(Requirement):
Output exactly, and only, the lines from the line containing "Build this scene" through the line containing "(1.0, 0.89, 0.6))", both included.

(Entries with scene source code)
··········

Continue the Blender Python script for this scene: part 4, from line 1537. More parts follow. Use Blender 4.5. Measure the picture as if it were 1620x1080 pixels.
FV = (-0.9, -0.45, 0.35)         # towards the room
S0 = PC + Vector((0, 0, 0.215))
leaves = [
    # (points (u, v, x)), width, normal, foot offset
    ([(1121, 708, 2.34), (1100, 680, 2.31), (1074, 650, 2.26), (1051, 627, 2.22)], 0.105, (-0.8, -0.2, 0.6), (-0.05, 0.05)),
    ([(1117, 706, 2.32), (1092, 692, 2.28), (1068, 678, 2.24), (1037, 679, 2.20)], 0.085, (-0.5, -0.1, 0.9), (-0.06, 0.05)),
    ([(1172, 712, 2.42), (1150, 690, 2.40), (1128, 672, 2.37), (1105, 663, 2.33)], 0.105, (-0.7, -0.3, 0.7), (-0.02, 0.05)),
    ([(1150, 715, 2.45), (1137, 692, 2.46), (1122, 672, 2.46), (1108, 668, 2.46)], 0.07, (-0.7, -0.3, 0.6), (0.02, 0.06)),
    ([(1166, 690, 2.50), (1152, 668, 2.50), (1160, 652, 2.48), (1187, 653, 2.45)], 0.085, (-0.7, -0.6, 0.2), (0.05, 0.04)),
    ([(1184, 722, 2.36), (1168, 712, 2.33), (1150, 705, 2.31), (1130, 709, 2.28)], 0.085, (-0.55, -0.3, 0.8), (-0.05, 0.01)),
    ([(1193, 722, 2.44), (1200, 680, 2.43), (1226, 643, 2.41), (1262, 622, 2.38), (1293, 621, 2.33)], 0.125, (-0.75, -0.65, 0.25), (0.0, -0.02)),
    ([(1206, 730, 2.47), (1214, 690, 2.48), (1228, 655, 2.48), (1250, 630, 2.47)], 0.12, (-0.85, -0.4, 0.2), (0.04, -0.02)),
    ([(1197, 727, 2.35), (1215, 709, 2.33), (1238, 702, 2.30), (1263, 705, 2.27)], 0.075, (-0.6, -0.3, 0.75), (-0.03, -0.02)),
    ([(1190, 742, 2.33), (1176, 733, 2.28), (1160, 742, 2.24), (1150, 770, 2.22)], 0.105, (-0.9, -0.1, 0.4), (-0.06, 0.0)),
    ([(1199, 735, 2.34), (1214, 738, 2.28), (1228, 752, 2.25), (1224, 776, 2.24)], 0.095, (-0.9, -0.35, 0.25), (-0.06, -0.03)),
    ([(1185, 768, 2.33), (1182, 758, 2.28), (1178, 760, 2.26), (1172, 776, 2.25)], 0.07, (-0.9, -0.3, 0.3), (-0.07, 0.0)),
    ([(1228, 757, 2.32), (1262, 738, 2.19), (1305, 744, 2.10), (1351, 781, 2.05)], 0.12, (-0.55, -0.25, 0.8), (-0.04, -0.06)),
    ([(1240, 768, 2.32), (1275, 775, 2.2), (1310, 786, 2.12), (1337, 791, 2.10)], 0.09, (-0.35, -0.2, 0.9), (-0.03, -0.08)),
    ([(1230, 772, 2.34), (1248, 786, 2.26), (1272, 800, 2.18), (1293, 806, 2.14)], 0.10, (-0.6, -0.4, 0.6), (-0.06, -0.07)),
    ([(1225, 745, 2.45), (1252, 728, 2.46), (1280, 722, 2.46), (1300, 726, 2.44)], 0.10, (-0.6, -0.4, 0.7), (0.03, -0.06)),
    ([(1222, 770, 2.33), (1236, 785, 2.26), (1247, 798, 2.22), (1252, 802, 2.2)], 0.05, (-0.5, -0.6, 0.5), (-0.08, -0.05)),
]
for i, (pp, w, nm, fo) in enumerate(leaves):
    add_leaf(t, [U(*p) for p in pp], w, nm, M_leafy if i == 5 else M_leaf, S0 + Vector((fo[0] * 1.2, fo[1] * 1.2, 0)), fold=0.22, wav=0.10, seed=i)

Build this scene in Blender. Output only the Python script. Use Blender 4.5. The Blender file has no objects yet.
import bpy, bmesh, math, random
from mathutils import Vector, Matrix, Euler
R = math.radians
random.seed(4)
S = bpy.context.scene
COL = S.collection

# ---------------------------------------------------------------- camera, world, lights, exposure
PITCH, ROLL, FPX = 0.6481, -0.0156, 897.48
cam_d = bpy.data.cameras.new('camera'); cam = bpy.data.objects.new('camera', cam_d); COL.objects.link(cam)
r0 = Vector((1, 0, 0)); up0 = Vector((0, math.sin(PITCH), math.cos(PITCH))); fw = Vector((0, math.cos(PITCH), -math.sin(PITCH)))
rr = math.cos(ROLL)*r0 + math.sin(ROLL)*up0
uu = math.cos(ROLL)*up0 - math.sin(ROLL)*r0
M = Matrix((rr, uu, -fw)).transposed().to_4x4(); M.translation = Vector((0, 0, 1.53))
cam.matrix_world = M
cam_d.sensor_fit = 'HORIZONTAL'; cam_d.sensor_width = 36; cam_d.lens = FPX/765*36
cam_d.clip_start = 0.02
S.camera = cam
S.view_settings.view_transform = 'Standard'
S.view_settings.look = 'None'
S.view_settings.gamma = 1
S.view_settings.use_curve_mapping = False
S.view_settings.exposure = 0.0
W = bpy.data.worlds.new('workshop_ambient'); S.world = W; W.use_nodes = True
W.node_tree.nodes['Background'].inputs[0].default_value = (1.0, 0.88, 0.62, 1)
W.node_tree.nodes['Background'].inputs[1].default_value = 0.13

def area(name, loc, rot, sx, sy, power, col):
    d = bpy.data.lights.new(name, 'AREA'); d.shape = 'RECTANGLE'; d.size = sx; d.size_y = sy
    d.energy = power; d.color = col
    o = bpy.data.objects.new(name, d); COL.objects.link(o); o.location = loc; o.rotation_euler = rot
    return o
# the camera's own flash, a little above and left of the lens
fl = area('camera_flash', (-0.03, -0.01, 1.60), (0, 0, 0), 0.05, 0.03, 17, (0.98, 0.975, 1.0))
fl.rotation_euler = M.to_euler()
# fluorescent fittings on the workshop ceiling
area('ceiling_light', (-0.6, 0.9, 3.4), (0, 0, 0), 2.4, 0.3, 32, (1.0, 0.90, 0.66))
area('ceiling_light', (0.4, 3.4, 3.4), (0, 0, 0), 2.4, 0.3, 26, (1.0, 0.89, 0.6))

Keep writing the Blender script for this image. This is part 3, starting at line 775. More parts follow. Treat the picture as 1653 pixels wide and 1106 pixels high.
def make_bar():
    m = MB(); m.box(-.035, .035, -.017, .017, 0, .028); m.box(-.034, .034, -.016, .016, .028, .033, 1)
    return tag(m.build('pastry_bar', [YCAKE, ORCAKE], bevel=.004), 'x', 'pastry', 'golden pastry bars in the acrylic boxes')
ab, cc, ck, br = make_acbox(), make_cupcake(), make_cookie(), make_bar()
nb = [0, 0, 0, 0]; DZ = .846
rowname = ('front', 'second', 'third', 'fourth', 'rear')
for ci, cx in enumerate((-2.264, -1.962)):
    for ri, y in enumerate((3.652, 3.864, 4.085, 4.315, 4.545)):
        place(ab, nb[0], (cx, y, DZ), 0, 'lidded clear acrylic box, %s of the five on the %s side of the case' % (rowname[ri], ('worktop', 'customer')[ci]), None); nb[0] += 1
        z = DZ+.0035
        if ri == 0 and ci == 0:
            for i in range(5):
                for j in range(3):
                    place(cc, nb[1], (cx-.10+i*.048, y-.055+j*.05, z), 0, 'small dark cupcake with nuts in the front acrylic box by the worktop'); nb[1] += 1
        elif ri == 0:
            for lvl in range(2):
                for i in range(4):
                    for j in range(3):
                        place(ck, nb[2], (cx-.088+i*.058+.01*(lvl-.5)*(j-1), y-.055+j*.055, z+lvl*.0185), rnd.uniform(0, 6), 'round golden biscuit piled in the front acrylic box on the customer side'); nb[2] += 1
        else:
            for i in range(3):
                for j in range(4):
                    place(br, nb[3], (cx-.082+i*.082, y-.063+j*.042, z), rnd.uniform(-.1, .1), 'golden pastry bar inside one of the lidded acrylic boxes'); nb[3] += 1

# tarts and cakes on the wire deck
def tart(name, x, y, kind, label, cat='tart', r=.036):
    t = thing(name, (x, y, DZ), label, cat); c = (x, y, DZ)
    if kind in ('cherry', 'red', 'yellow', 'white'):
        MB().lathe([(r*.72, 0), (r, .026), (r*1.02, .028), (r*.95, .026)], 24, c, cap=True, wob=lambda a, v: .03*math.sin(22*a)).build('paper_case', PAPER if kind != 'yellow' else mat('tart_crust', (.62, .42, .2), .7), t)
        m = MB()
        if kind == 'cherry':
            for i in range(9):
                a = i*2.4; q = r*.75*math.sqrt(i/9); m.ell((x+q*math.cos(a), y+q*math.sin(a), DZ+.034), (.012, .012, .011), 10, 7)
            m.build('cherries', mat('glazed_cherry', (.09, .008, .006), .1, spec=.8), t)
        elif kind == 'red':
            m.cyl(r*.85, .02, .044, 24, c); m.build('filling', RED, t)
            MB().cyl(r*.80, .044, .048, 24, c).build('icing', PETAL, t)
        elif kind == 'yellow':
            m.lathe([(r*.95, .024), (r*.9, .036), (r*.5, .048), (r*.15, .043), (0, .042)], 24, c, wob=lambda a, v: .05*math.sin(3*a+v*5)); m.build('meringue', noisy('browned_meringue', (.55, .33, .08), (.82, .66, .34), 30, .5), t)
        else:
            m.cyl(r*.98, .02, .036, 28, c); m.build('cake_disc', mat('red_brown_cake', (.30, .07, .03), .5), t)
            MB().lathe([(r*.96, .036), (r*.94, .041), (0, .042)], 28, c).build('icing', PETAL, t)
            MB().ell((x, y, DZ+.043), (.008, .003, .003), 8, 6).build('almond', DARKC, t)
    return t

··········

(Task result):
Build this scene in Blender. Output only the Python script. Use Blender 4.5. The Blender file has no objects yet.
import bpy, bmesh, math, random
from mathutils import Vector, Matrix, Euler
R = math.radians
random.seed(4)
S = bpy.context.scene
COL = S.collection

# ---------------------------------------------------------------- camera, world, lights, exposure
PITCH, ROLL, FPX = 0.6481, -0.0156, 897.48
cam_d = bpy.data.cameras.new('camera'); cam = bpy.data.objects.new('camera', cam_d); COL.objects.link(cam)
r0 = Vector((1, 0, 0)); up0 = Vector((0, math.sin(PITCH), math.cos(PITCH))); fw = Vector((0, math.cos(PITCH), -math.sin(PITCH)))
rr = math.cos(ROLL)*r0 + math.sin(ROLL)*up0
uu = math.cos(ROLL)*up0 - math.sin(ROLL)*r0
M = Matrix((rr, uu, -fw)).transposed().to_4x4(); M.translation = Vector((0, 0, 1.53))
cam.matrix_world = M
cam_d.sensor_fit = 'HORIZONTAL'; cam_d.sensor_width = 36; cam_d.lens = FPX/765*36
cam_d.clip_start = 0.02
S.camera = cam
S.view_settings.view_transform = 'Standard'
S.view_settings.look = 'None'
S.view_settings.gamma = 1
S.view_settings.use_curve_mapping = False
S.view_settings.exposure = 0.0
W = bpy.data.worlds.new('workshop_ambient'); S.world = W; W.use_nodes = True
W.node_tree.nodes['Background'].inputs[0].default_value = (1.0, 0.88, 0.62, 1)
W.node_tree.nodes['Background'].inputs[1].default_value = 0.13

def area(name, loc, rot, sx, sy, power, col):
    d = bpy.data.lights.new(name, 'AREA'); d.shape = 'RECTANGLE'; d.size = sx; d.size_y = sy
    d.energy = power; d.color = col
    o = bpy.data.objects.new(name, d); COL.objects.link(o); o.location = loc; o.rotation_euler = rot
    return o
# the camera's own flash, a little above and left of the lens
fl = area('camera_flash', (-0.03, -0.01, 1.60), (0, 0, 0), 0.05, 0.03, 17, (0.98, 0.975, 1.0))
fl.rotation_euler = M.to_euler()
# fluorescent fittings on the workshop ceiling
area('ceiling_light', (-0.6, 0.9, 3.4), (0, 0, 0), 2.4, 0.3, 32, (1.0, 0.90, 0.66))
area('ceiling_light', (0.4, 3.4, 3.4), (0, 0, 0), 2.4, 0.3, 26, (1.0, 0.89, 0.6))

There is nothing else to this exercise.